Los dos reyes se saludaron y tomaron cada uno la medida del otro. Después, Enrique admitió que Francisco tenía buena figura y un porte alegre, y Francisco admiró el cuerpo erguido de Enrique, aunque algo regordete, su barba de oro rojizo y su elegante apariencia. A los músicos y los artistas se les concedió carta blanca, siendo la única condición que sus obras ensalzaran la gloria de sus respectivas naciones. No menos de 24 trompetistas acompañaron los platillos en los festines. Los torneos, banquetes y entretenimientos fueron soberbios; los modales y el ceremonial estuvieron perfectos, con excepción del torneo entre los dos monarcas, que tuvo un momento de sinceridad cuando Francisco derribó a Enrique y este se levantó jurando venganza.
Durante la última noche, los artesanos reales levantaron en parte del terreno de torneos una magnífica capilla de madera cubierta por tapices y gobelinos, y a la mañana siguiente, el 23 de junio, Wolsey, asistido por el legado papal, dijo una misa concelebrada en presencia de los monarcas, cuatro cardenales franceses y 21 obispos. Los cantores de las capillas de sendos reinos estaban ahí y la misa fue cantada a todo volumen y suntuosamente. La ceremonia se vio coronada por la interpretación de varios motetes, un verdadero concurso entre ambas capillas; cada una de ellas escogió las piezas más espléndidas de su repertorio. Mientras la capilla de Enrique era más modesta, pues sólo contaba con 20 cantantes, la de Francisco había aumentado casi al doble al fusionarse la capilla de Luis XII con la de su esposa, la reina Ana de Bretaña, a la muerte de esta en 1514. Es oportuno recordar que Luis XII había estado casado en terceras nupcias con María Tudor, hermana de Enrique VIII.
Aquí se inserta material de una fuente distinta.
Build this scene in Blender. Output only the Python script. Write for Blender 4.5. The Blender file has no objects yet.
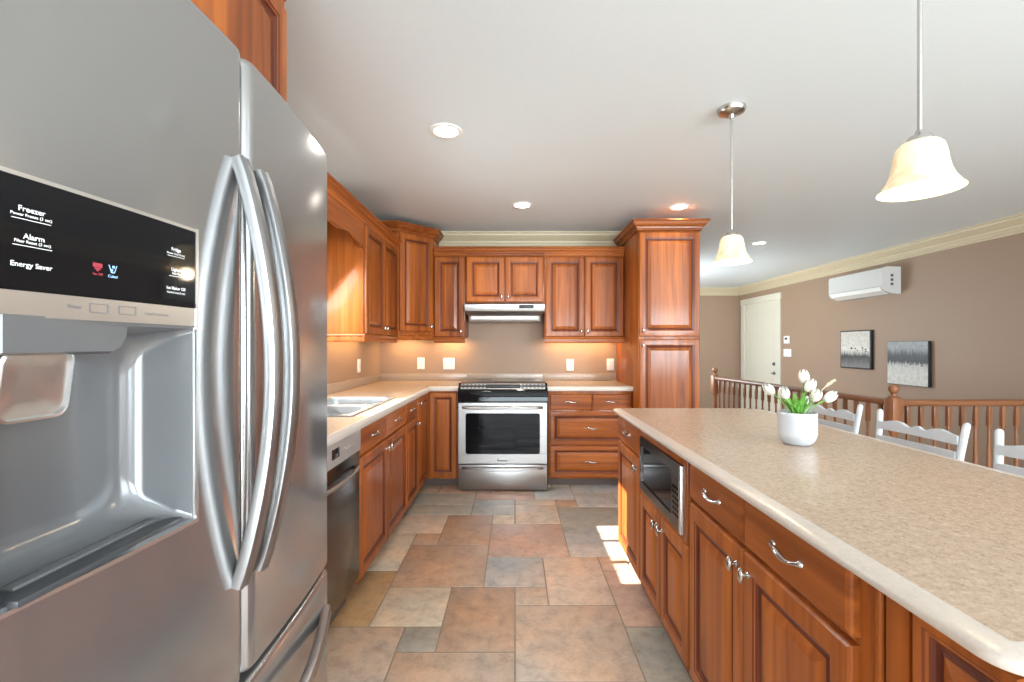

Del Campo del paño de oro, Enrique VIII regresó a Calais, y dos semanas después se dirigió a Gravelinas para reanudar las pláticas con el emperador Carlos V, interrumpidas por su reunión con Francisco I. Ambos monarcas y sus cortes pasaron tres o cuatro días juntos, primero en Gravelinas y luego en Calais. El convite fue muy elegante, pero no alcanzó ni remotamente las extravagancias derramadas en Balinghem. Ambas partes consideraban que negociar era más importante que las demostraciones superficiales de poder (Bagley, p. 57-58).